Last month, a lawyer for the van der Sloots moved to dismiss the Holloway-Twitty lawsuit on the ground that the case has no connection to New York. Attorney Joseph Tacopina said all parties to the action are nonresidents of the state and the cause of the lawsuit — Natalee's disappearance — arose in Aruba.

Tacopina also has said in court papers that it would be unduly burdensome for Paulus van der Sloot to travel from Aruba, where he lives, and for Joran to travel from Holland, where he is in school.

The parents' court papers, filed late Tuesday, say at least six important witnesses live in New York and others live in Princeton, N.J., and Philadelphia. They also say a young woman who claims to be a former Joran van der Sloot victim says she would testify in New York but not in Aruba.

The parents' papers say this young woman can identify two others who had experiences with the younger van der Sloot "in circumstances eerily reminiscent of what happened to Natalee."

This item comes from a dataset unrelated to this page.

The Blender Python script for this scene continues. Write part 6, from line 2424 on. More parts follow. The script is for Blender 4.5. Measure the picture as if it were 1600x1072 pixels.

The papers also say New York is convenient for people who knew Natalee well and can counter a "smear campaign" that she used drugs, drank heavily and was sexually promiscuous.

"All these witnesses refuse to travel to Aruba but have committed to testifying in New York at the trial of this action," say the court papers, which claim the witnesses have said they are "terrified to return there."

"In fact, even the Aruban government has expressed its strong preference that this case proceed in New York," the parents' court papers say. "When all of these factors are considered, it's not even a close call."

The parents' lawsuit says their daughter first met Joran at a casino and later in a nightclub where he served her alcohol until she was drunk. Natalee supposedly was last seen with the younger van der Sloot, who the parents allege attacked her.

Tacopina was traveling Wednesday, his office said. But he said after the lawsuit was filed that his clients "unequivocally and vehemently deny these allegations."